A toast to Ramanuja

Martin Luther isn’t the only theologian for whom we celebrate a major anniversary this year.
March 8, 2017

Political upheaval aside, 2017 is a memorable year for anniversaries. Three have been on my mind: the 1,000th anniversary, according to traditional reckoning, of the birth of Hindu theologian Ramanuja, the 500th anniversary of Martin Luther’s 95 Theses, which launched the Reformation, and the 100th anniversary of Our Lady of Fatima. I think I see some connections between them.

What Ramanuja accomplished so long ago was to defend the logic of theistic worship against the dominant monistic mysticism that erased the distinction between individual souls and God. He wrote Sanskrit commentaries on the Brahma Sutras and the Bhagavad Gita, yoking philosophical theology to popular devotion and making vernacular piety intellectually respectable. As the authoritative teacher for the South Indian Sri Vaishnava tradition—devotees of the deity Vishnu and divine consort Sri—he reformed the temple cult, purifying it of non-Vaishnava elements. Ramanuja’s God is not an impersonal absolute but a personal Lord, creator, sustainer, and dissolver of worlds, who by his boundless grace descends into embodied forms and deigns to dwell in consecrated images, so that all may see and worship him. The way to God is through loving devotion.

What Martin Luther accomplished 500 years ago is analogous. He, too, defended the logic of theistic worship, purified the temple of idols, and preached the message of divine grace. In the process he reaped a catastrophe for Christian unity; but perhaps it took someone of such vivacious genius and brash vulgarity to bring the church to its knees, where it belongs.

Who can tell what would have happened had Luther remained Catholic? In his dystopic fantasy, The Alteration, Kingsley Amis imagines a Year of Our Lord 1976 in which the Reformation has never occurred and the British Isles and Europe remain stuck in a prescientific Pax Romana ruled by Catholic kings and monarchical popes, with Jean-Paul Sartre a Jesuit and Martin Luther the legendary Pope Germanian I. Theocracy has its charms, Amis suggests, but it chokes off personal freedom; at the center of his story is a boy soprano desperate to escape the surgical “alteration” he is fated to undergo.

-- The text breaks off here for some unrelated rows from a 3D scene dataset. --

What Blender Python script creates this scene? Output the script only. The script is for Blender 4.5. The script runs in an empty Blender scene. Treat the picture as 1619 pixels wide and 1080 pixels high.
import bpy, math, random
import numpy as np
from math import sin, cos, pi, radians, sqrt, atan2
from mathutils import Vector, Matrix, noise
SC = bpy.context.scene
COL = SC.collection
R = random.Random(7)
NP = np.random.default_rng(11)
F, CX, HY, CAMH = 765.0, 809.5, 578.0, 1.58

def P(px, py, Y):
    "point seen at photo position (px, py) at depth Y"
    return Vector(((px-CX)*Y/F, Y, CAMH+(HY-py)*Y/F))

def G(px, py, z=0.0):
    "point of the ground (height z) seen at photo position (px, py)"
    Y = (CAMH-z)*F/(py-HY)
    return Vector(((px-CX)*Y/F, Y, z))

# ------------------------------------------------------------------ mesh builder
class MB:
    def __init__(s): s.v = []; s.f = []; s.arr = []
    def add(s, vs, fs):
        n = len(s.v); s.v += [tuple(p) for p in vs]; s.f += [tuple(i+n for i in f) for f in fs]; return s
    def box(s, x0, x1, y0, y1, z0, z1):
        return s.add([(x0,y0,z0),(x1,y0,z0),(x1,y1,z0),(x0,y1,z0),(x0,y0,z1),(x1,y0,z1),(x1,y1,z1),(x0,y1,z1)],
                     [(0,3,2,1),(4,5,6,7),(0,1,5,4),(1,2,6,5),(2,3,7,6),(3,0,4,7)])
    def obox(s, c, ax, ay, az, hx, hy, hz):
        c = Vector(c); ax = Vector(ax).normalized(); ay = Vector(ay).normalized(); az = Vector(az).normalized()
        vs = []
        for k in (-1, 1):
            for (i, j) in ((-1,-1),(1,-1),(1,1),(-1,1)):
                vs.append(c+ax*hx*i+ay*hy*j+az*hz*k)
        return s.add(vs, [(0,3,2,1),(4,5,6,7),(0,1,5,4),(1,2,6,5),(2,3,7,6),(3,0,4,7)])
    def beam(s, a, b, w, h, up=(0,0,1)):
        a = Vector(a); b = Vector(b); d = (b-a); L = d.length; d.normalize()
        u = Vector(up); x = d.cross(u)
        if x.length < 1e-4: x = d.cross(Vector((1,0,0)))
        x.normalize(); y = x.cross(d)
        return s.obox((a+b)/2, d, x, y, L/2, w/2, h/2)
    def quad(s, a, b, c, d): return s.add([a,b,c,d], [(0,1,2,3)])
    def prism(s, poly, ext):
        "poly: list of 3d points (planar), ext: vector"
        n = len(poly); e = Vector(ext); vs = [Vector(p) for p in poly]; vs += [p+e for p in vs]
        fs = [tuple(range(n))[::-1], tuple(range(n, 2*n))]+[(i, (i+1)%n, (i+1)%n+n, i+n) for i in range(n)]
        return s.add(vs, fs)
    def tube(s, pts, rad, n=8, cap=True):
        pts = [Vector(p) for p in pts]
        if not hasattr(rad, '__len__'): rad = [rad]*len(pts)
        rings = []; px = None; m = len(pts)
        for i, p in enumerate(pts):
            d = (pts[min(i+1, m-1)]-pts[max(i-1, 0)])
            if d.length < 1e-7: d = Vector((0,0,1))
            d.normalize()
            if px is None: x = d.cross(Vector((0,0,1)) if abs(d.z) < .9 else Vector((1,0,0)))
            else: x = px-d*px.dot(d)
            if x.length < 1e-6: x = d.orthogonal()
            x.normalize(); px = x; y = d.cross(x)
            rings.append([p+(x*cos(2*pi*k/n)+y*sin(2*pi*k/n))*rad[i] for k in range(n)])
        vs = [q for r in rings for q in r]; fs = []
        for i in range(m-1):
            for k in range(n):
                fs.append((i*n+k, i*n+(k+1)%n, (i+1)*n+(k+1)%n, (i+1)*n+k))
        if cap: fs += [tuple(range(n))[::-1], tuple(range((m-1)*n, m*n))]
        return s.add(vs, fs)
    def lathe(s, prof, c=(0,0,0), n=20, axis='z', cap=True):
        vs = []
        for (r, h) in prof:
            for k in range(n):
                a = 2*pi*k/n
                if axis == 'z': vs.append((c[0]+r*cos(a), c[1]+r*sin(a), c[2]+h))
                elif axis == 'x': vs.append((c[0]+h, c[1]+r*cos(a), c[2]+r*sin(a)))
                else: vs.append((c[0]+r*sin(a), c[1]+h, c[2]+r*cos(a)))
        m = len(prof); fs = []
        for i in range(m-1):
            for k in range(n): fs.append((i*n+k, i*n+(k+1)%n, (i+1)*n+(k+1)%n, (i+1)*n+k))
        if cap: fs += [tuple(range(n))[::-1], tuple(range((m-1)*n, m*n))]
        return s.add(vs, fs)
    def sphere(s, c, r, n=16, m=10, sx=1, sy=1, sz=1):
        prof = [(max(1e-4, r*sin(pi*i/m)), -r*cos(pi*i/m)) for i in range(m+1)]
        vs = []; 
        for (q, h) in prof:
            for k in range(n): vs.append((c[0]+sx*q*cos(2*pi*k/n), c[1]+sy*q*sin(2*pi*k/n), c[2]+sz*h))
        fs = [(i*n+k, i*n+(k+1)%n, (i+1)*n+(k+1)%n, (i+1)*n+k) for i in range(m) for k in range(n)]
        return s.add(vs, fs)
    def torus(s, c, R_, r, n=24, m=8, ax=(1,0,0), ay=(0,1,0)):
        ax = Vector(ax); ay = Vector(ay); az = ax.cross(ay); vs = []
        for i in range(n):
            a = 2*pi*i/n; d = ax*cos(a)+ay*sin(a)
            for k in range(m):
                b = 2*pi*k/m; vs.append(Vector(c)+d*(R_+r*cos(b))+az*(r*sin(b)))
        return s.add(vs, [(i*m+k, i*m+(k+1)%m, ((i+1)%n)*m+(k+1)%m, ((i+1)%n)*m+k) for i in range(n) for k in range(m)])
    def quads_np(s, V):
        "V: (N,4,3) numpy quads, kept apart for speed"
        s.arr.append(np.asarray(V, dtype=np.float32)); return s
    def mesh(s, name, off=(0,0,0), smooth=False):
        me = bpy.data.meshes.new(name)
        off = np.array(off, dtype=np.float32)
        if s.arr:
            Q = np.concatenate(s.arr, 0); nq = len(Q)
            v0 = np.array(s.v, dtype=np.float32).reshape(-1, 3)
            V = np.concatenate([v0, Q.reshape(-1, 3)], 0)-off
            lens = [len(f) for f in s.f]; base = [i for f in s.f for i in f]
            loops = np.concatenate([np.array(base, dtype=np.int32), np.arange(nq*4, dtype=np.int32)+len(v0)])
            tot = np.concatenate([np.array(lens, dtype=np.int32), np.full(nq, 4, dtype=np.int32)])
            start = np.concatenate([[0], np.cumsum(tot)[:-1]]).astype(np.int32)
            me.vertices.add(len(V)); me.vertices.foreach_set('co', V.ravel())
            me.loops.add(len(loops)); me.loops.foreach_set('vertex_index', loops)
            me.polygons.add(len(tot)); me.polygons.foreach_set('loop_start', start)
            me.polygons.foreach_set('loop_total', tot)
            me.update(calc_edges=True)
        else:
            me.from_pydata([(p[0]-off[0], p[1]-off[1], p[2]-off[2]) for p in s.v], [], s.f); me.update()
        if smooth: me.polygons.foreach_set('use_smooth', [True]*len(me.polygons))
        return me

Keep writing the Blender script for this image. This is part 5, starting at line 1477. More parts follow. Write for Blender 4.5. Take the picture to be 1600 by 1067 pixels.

I’d like to imagine a more cheerful alternative history, one in which Luther remains within the fold of the Catholic Church, joining forces with kindred reform movements without sowing the seeds of division, preaching the gospel without libeling the Jews, purifying purgatory, spreading the love of scripture, honoring the vocation of marriage, and restraining rather than suppressing popular devotions.

Perhaps it could have turned out thus. Luther believed things that some modern Christians find difficult to swallow. While condemning the outright worship of Mary, he found scriptural warrant for belief in Mary’s immaculate conception and perpetual virginity, and he thought no praise too high for the woman who bore God. He believed in the real presence of Christ in the Eucharist, the real malice of the devil, the real terrors of hell, and the inexhaustible mercy of God.

I wonder whether the Luther of my alternative history could make room in the logic of theistic worship for the cult of the radiant woman who is said to have shown herself a hundred years ago to three children at Fatima, calling for prayer and repentance, revealing the torments of the damned in hell, and prophesying the end of the First World War, the start of the next world war, the rise and fall of Russian communism, and the persecution of the faithful. Pope John Paul II believed that it was Our Lady of Fatima who predicted the assassination attempt against him, and who saved his life on her own feast day by diverting a bullet’s path.

The most Lutheran of recent popes, and perhaps the closest to Ramanuja in spirit, Joseph Ratzinger, when he was prefect for the Congregation of the Doctrine of the Faith, presided over the release in 2000 of the long-guarded third secret of Fatima. He was careful to point out that the Fatima visions were private revelations, worthy of belief yet not binding upon the faithful. Like all such experiences, the Fatima visions were filtered through subjective impressions—imagery seen in devotional books, half-understood rumors of war and political unrest. They should not be interpreted, Ratzinger cautioned, “as if for a moment the veil of the other world were drawn back.”

This is wise. Children are not empty vessels; they are filled with the spirit of their age, the symbols that surround them, and the convictions and prejudices of their families. Personally, I find it hard to believe that the Blessed Virgin wishes to hector us into acts of reparation against God’s offended majesty. Yet when Our Lady of Fatima draws the crowds of pilgrims to her immaculate heart and turns their faces toward the sole Redeemer, I hear an echo of the divine promise. All is grace.

That the means of grace are so ubiquitous and plentiful is a message to celebrate during the joint Lutheran-Catholic commemoration of Luther’s anniversary; reason enough to pay homage to the Queen of Heaven under her appearance as Our Lady of Fatima; reason enough to drink a 1,000th-birthday toast to Ramanuja, of blessed memory.

A version of this article appears in the March 15 print edition under the title “A toast to Ramanuja.”